Kwame Brathwaite. “Untitled (Garvey Day, Deedee in Car),” about 1965, printed 2018. The Art Institute of Chicago, promised gift of Dr. John E. Ellis. © The Kwame Brathwaite Archive
Two women with afros sit on the backs of the bucket seats of an open convertible, their expressions bored, cool, while humanity talks and laughs around them. The didactic says they are gathered to celebrate Garvey Day, an annual event honoring Marcus Garvey, the early Black activist who advocated for Black economic independence and unity between members of the African Diaspora. This image sums up Kwame Brathwaite’s work from the early days of his career as a fashion, music and lifestyle photographer to a political photographer who realized his work could bring about change.
The exhibition’s title, “Things Well Worth Waiting For,” comes from a Stevie Wonder song from the album “Songs in the Key of Life.” Brathwaite wrote a commentary on the album for the Japanese publication ADLiB upon its release in 1976. He often reviewed music and musicians and began photographing them, inspired by the dark moodiness of nightclub images. Many of his reviews appeared in the British magazine Blues & Soul, and he created multiple album covers, some of which are in the exhibition, as well as magazines with articles written and photographed by Brathwaite.

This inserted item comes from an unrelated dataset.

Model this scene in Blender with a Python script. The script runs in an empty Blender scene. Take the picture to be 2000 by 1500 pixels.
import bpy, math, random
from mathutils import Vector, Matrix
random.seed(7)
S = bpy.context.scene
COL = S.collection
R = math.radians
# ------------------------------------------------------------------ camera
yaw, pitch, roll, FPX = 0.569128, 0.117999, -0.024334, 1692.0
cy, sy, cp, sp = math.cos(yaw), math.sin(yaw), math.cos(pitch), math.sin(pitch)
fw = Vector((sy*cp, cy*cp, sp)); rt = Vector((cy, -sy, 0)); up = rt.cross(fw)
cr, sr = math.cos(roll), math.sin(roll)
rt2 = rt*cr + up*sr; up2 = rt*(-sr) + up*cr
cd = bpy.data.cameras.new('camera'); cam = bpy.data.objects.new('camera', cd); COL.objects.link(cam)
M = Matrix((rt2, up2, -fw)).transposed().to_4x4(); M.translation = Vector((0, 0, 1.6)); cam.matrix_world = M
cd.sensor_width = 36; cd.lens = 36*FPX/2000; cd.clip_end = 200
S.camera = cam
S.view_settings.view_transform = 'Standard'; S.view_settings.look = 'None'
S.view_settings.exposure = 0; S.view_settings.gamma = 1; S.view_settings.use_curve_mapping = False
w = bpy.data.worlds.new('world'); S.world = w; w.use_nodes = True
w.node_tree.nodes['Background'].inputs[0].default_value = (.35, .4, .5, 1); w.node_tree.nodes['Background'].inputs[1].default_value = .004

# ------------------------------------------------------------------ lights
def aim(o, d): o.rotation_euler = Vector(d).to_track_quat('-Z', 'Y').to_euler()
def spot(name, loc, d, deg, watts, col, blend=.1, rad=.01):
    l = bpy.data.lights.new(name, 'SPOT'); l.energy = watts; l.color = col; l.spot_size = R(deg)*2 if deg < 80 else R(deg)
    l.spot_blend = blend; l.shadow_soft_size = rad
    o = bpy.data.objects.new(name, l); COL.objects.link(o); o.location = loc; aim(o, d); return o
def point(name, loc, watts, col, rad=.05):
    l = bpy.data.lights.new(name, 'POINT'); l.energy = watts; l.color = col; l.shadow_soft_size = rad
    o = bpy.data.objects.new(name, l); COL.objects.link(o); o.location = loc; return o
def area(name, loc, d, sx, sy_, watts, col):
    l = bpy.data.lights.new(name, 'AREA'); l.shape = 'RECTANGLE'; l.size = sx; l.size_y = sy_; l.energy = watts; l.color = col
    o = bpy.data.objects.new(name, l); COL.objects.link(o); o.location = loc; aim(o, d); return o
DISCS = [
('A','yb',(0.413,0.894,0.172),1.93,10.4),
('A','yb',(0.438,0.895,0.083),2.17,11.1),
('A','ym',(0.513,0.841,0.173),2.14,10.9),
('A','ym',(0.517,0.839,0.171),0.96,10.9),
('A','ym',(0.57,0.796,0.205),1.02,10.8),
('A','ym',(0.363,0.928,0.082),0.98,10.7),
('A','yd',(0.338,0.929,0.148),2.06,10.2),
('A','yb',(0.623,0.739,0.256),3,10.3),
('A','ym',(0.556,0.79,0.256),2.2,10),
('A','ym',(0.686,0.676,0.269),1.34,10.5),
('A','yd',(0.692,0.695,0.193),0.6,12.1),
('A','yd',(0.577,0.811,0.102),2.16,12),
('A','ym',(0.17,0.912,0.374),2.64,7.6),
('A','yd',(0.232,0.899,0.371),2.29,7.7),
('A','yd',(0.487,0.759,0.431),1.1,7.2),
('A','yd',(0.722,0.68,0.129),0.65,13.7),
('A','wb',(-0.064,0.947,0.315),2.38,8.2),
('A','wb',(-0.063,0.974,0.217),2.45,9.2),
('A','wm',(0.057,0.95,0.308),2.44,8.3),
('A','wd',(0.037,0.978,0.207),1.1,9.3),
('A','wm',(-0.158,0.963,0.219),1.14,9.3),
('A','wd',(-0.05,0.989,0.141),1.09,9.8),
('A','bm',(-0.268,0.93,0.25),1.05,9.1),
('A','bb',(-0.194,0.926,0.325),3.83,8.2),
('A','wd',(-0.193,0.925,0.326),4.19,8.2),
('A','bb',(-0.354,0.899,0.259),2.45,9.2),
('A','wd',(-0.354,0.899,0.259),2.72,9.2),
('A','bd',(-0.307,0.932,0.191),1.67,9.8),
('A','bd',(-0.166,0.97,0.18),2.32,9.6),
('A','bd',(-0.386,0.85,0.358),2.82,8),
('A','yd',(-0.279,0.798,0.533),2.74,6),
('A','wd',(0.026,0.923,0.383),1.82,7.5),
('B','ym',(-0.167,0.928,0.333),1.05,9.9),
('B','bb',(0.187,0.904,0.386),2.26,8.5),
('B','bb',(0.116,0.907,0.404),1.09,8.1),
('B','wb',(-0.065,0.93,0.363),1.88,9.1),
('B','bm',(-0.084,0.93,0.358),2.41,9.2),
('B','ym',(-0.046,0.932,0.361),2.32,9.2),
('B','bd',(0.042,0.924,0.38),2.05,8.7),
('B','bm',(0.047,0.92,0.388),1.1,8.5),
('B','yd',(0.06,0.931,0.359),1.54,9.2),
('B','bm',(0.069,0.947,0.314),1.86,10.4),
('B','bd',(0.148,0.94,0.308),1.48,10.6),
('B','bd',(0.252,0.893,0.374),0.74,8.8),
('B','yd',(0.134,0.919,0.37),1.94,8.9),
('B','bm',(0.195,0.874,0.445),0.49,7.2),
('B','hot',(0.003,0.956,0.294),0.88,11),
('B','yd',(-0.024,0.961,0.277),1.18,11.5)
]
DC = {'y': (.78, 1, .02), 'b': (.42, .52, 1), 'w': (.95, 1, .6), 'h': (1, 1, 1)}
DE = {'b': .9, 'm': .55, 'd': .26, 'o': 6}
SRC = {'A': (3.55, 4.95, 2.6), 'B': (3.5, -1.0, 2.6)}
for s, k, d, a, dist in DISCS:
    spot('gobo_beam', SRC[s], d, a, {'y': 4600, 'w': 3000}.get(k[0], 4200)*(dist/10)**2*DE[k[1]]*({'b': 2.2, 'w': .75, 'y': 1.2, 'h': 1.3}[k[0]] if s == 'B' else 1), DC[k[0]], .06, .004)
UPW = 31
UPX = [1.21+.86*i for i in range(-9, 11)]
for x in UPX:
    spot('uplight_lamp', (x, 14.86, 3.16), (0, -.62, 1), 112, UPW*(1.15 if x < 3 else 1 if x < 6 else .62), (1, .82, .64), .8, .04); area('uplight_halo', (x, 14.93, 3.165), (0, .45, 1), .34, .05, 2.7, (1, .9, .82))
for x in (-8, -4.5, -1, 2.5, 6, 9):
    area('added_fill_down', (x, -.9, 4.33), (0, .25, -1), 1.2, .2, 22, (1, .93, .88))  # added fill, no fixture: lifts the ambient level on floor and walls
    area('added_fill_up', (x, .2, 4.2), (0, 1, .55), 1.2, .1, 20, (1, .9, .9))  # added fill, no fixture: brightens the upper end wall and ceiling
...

Kwame Brathwaite. “Changing Times,” about 1973, printed 2021. The Kwame Brathwaite Archive and Philip Martin Gallery. © The Kwame Brathwaite Archive
Braithwaite, who was born in 1938, spent seven decades writing and photographing music, fashion and the Black experience. Early on as a fashion photographer, Brathwaite often used the same models, particularly jazz singer Abbey Lincoln, in striking African Diasporic garments and jewelry that accentuated what he called the natural Black look. Lincoln was part of the Black troupe Grandassa Models—all part of the Black is Beautiful movement of the 1970s. The studio images are striking, the lighting is dramatic, wrapping around the models like music. Brathwaite’s camera captures women who are strong, proud and elegant.
Two of the show’s black-and-white images really struck me. The first is a 1969 portrait of the singer Miriam Makeba. In 1960, Makeba was exiled from South Africa for anti-apartheid lyrics. In her time in the United States, she became a vocal supporter of the Black Power and civil rights movements. In this image, she is shown singing, crouched down, head bent to the microphone, rife with quiet strength and determination. In the second, which is untitled, a young Black man stands before a storefront plastered with posters and photographs advertising an album or film. A large sign reads “Sweet Sweetback’s Baadasssss Song,” advertising Melvin van Peebles’ 1971 film. His stance is firm as he studies the words printed there, one hand on his hip.
The exhibition is well worth a trip to the Art Institute, if for no other reason than to ponder the slice of Black history it provides. Gallery 188 on the ground floor of the Modern Wing, which has also recently exhibited Dawoud Bey’s “Night Coming Tenderly, Black” series, seems utterly in step with Black Lives Matter, showing it’s a museum that not only ensconces the past, but lives in the present.
“Kwame Brathwaite: Things Well Worth Waiting For” at The Art Institute of Chicago Modern Wing, 159 East Monroe. On view through July 24.